In September, executives at German media giant Bertelsmann AG (www.bertelsmann.com) joined the growing ranks of companies offering employees free computers and low-cost Internet access for home use. Bertelsmann’s plan, dubbed PC/Web Offer for All, pretty much mirrored schemes launched earlier by Ford Motor Co. (www.ford.com), Delta Air Lines (www.delta.com), and Intel (www.intel.com), among others.
Each Bertelsmann employee who signed up for the program would receive a PC plus Net access for next to nothing. This philanthropy netted Bertelsmann tons of goodwill from its 75,000 global workers. There was only one problem: Company executives apparently forgot about rendering unto Caesar. Says Adolf Grossmann, an HR manager who oversees the project at Bertelsmann: “In some countries in Europe, the program created a high tax burden for employees.”
He’s not kidding. In France and Germany, PC/Web Offer for All could have been dubbed Taxes for All. In Germany, a free PC would have cost an employee $700 in taxes and “social contributions.” Given that bill, Bertelsmann put the program on hold in the homeland.
Other corporate PC-givers ran into similar problems. “Each country in Europe has its own tax laws,” reports Kathleen Vokes, a public affairs manager at Ford. “We want to ensure that the program isn’t a tax burden for employees. So it’s taken some time.”
In Bertelsmann’s case, part of that time involved arm-twisting. In December, after months of talks, the Bundesrat and Bundestag (Germany’s governing bodies) amended the tax law, affixing a reduced 25 percent flat tax on PCs. The new rules also allow corporates to lend computers to workers for 32 months, free of tax. Soon after, Bertelsmann relaunched the free PC program in Germany.

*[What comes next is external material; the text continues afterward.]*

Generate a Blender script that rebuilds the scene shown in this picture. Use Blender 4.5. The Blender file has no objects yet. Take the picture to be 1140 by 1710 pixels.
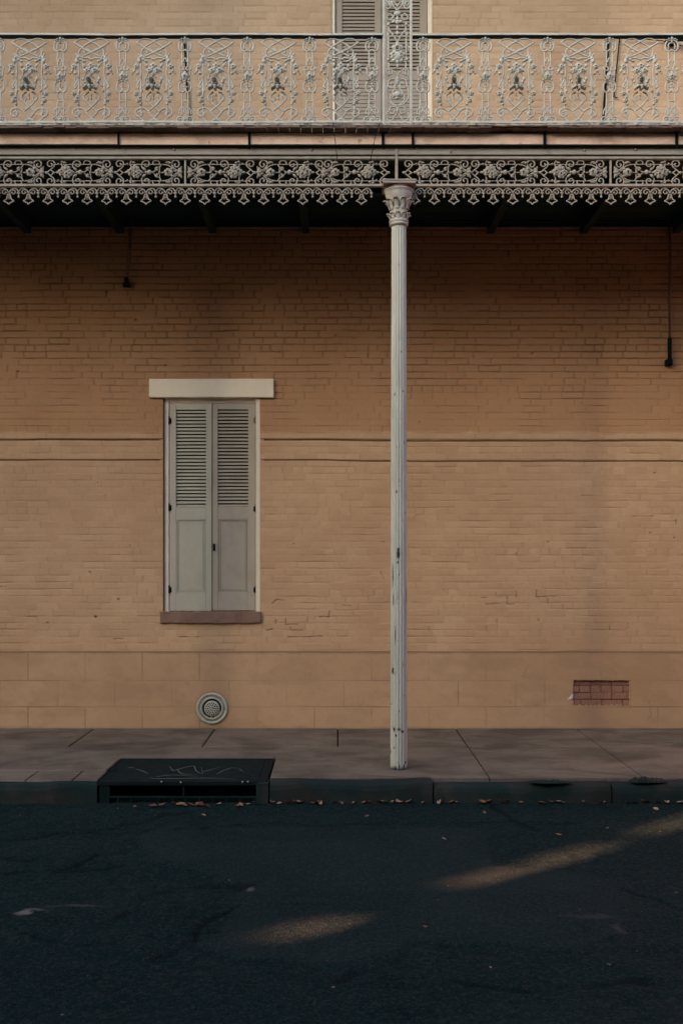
import bpy, math, random
import numpy as np
R = math.radians
random.seed(7)
S = bpy.context.scene
COL = S.collection

# ---------------------------------------------------------------- camera, sky, sun, exposure
FPX = 1662.5; HX, HY = 564.0, 930.0          # focal length and vanishing point, in pixels of the 1140x1710 photograph
CAMY, CAMZ = -10.076, 1.73
cam = bpy.data.cameras.new('camera'); camo = bpy.data.objects.new('camera', cam); COL.objects.link(camo)
camo.location = (0, CAMY, CAMZ); camo.rotation_euler = (R(90), 0, 0)
cam.sensor_width = 36; cam.sensor_height = 36; cam.sensor_fit = 'AUTO'; cam.lens = 35
cam.shift_y = 75 / 1710; cam.shift_x = 6 / 1710
cam.clip_start = .05; cam.clip_end = 2000
S.camera = camo

SUN_EL = 22.5
SDIR = (-.7858, -.6185)                      # horizontal direction towards the sun
w = bpy.data.worlds.new('World'); S.world = w; w.use_nodes = True
nt = w.node_tree; nt.nodes.clear()
sky = nt.nodes.new('ShaderNodeTexSky'); sky.sky_type = 'NISHITA'; sky.sun_disc = False
sky.sun_elevation = R(SUN_EL); sky.sun_rotation = math.atan2(SDIR[0], SDIR[1])
sky.air_density = .7; sky.dust_density = 2.2; sky.ozone_density = 0.0
bg = nt.nodes.new('ShaderNodeBackground'); bg.inputs['Strength'].default_value = .05
wo = nt.nodes.new('ShaderNodeOutputWorld')
nt.links.new(sky.outputs[0], bg.inputs[0]); nt.links.new(bg.outputs[0], wo.inputs[0])
sl = bpy.data.lights.new('sun', 'SUN'); sl.energy = 5.0; sl.angle = R(.5); sl.color = (1, .35, .21)
so = bpy.data.objects.new('sun', sl); COL.objects.link(so)
from mathutils import Vector
so.rotation_euler = Vector((SDIR[0], SDIR[1], math.tan(R(SUN_EL)))).to_track_quat('Z', 'Y').to_euler()
so.location = (-20, -16, 14)
vs = S.view_settings; vs.view_transform = 'Standard'; vs.look = 'None'; vs.gamma = 1; vs.use_curve_mapping = False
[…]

Whether the free home PCs are taxable in the US … well, that’s hard to pin down. eCFO contacted tax advisors at several Big Five consultancies, but none would talk on the record. When we contacted the IRS (www.irs.treas.gov), spokesman Ken Hubenak said the agency is “very aware of the situation.” But, he added, “there has been no ruling on this topic.”
Maybe there should be. Executives at Intel concluded that the PCs are taxable. “It’ll show up as income,” spokesman Tom Potts said in an interview in January. “So it’s taxable.” Potts noted that Intel would pay the IRS. But BMG, a division of Bertelsmann, required employees to cover the tax bill on the imputed value of their free home computers.
Conversely, a Delta spokesman says the airline didn’t assess taxes on the free PCs– except for workers living in California. And Ford’s Vokes claims there is no tax consequence for the 135,000 US workers who signed up for free PCs. A source at the United Auto Workers wouldn’t confirm that, however, saying only, “There was some discussion on this, but I don’t know how it turned out.”
How it turned out at Intel wasn’t so hot. Worried about the slumping economy, the chipmaker suspended its free PC program in February. Says Potts: “This will save us several hundreds of millions of dollars.”